[Given task] Each line below should be quoted exactly, please.

● ● ● ●

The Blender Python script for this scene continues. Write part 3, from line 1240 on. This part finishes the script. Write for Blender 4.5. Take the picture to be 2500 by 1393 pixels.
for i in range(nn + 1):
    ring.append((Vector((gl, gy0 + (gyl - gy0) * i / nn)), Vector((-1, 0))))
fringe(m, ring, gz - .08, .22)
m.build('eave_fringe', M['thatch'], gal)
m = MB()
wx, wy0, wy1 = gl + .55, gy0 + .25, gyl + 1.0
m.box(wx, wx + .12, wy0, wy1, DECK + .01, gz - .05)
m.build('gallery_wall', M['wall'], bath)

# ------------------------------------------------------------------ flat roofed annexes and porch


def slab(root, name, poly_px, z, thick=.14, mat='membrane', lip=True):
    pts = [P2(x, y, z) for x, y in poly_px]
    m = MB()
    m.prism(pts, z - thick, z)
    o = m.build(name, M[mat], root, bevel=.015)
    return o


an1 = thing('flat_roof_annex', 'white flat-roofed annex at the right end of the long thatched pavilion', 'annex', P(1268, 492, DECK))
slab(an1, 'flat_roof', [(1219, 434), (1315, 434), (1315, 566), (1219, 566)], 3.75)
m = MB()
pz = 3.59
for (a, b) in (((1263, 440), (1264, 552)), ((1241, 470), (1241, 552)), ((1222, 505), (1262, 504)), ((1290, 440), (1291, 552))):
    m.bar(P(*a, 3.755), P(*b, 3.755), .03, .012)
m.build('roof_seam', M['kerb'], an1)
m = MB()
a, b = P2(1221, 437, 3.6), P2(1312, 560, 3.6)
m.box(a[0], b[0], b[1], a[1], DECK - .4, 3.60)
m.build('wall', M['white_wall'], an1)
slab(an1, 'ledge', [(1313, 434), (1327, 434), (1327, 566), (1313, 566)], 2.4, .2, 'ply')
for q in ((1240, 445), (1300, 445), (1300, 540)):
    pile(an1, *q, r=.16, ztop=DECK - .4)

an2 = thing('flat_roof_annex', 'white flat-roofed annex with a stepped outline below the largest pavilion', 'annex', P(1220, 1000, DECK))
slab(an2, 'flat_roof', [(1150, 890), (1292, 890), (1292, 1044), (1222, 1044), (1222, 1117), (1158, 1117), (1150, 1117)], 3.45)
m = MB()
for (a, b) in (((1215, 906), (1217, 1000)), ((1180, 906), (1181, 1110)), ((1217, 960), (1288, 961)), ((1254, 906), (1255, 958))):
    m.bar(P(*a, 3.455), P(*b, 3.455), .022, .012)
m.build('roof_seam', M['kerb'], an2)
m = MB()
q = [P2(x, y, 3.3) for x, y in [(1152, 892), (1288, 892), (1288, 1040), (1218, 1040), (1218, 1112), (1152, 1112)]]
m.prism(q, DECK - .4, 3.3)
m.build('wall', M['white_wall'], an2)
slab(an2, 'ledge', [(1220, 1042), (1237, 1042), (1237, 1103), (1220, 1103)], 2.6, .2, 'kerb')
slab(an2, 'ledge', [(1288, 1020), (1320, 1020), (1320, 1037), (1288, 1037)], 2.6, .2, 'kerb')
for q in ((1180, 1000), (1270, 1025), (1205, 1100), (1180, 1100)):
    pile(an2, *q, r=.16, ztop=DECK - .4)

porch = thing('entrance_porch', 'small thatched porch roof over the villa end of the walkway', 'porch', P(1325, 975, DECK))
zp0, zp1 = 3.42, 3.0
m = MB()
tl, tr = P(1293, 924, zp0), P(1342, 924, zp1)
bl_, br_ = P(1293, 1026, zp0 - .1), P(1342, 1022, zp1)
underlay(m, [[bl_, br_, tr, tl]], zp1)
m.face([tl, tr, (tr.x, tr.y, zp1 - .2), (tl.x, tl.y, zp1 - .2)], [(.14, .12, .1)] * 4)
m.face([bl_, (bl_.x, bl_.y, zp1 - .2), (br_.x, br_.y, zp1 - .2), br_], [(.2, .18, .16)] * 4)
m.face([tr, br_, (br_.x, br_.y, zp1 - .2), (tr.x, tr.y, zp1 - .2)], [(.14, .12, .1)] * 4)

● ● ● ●

[Finished exercise]
The Blender Python script for this scene continues. Write part 3, from line 1240 on. This part finishes the script. Write for Blender 4.5. Take the picture to be 2500 by 1393 pixels.
for i in range(nn + 1):
    ring.append((Vector((gl, gy0 + (gyl - gy0) * i / nn)), Vector((-1, 0))))
fringe(m, ring, gz - .08, .22)
m.build('eave_fringe', M['thatch'], gal)
m = MB()
wx, wy0, wy1 = gl + .55, gy0 + .25, gyl + 1.0
m.box(wx, wx + .12, wy0, wy1, DECK + .01, gz - .05)
m.build('gallery_wall', M['wall'], bath)

# ------------------------------------------------------------------ flat roofed annexes and porch


def slab(root, name, poly_px, z, thick=.14, mat='membrane', lip=True):
    pts = [P2(x, y, z) for x, y in poly_px]
    m = MB()
    m.prism(pts, z - thick, z)
    o = m.build(name, M[mat], root, bevel=.015)
    return o


an1 = thing('flat_roof_annex', 'white flat-roofed annex at the right end of the long thatched pavilion', 'annex', P(1268, 492, DECK))
slab(an1, 'flat_roof', [(1219, 434), (1315, 434), (1315, 566), (1219, 566)], 3.75)
m = MB()
pz = 3.59
for (a, b) in (((1263, 440), (1264, 552)), ((1241, 470), (1241, 552)), ((1222, 505), (1262, 504)), ((1290, 440), (1291, 552))):
    m.bar(P(*a, 3.755), P(*b, 3.755), .03, .012)
m.build('roof_seam', M['kerb'], an1)
m = MB()
a, b = P2(1221, 437, 3.6), P2(1312, 560, 3.6)
m.box(a[0], b[0], b[1], a[1], DECK - .4, 3.60)
m.build('wall', M['white_wall'], an1)
slab(an1, 'ledge', [(1313, 434), (1327, 434), (1327, 566), (1313, 566)], 2.4, .2, 'ply')
for q in ((1240, 445), (1300, 445), (1300, 540)):
    pile(an1, *q, r=.16, ztop=DECK - .4)

an2 = thing('flat_roof_annex', 'white flat-roofed annex with a stepped outline below the largest pavilion', 'annex', P(1220, 1000, DECK))
slab(an2, 'flat_roof', [(1150, 890), (1292, 890), (1292, 1044), (1222, 1044), (1222, 1117), (1158, 1117), (1150, 1117)], 3.45)
m = MB()
for (a, b) in (((1215, 906), (1217, 1000)), ((1180, 906), (1181, 1110)), ((1217, 960), (1288, 961)), ((1254, 906), (1255, 958))):
    m.bar(P(*a, 3.455), P(*b, 3.455), .022, .012)
m.build('roof_seam', M['kerb'], an2)
m = MB()
q = [P2(x, y, 3.3) for x, y in [(1152, 892), (1288, 892), (1288, 1040), (1218, 1040), (1218, 1112), (1152, 1112)]]
m.prism(q, DECK - .4, 3.3)
m.build('wall', M['white_wall'], an2)
slab(an2, 'ledge', [(1220, 1042), (1237, 1042), (1237, 1103), (1220, 1103)], 2.6, .2, 'kerb')
slab(an2, 'ledge', [(1288, 1020), (1320, 1020), (1320, 1037), (1288, 1037)], 2.6, .2, 'kerb')
for q in ((1180, 1000), (1270, 1025), (1205, 1100), (1180, 1100)):
    pile(an2, *q, r=.16, ztop=DECK - .4)

porch = thing('entrance_porch', 'small thatched porch roof over the villa end of the walkway', 'porch', P(1325, 975, DECK))
zp0, zp1 = 3.42, 3.0
m = MB()
tl, tr = P(1293, 924, zp0), P(1342, 924, zp1)
bl_, br_ = P(1293, 1026, zp0 - .1), P(1342, 1022, zp1)
underlay(m, [[bl_, br_, tr, tl]], zp1)
m.face([tl, tr, (tr.x, tr.y, zp1 - .2), (tl.x, tl.y, zp1 - .2)], [(.14, .12, .1)] * 4)
m.face([bl_, (bl_.x, bl_.y, zp1 - .2), (br_.x, br_.y, zp1 - .2), br_], [(.2, .18, .16)] * 4)
m.face([tr, br_, (br_.x, br_.y, zp1 - .2), (tr.x, tr.y, zp1 - .2)], [(.14, .12, .1)] * 4)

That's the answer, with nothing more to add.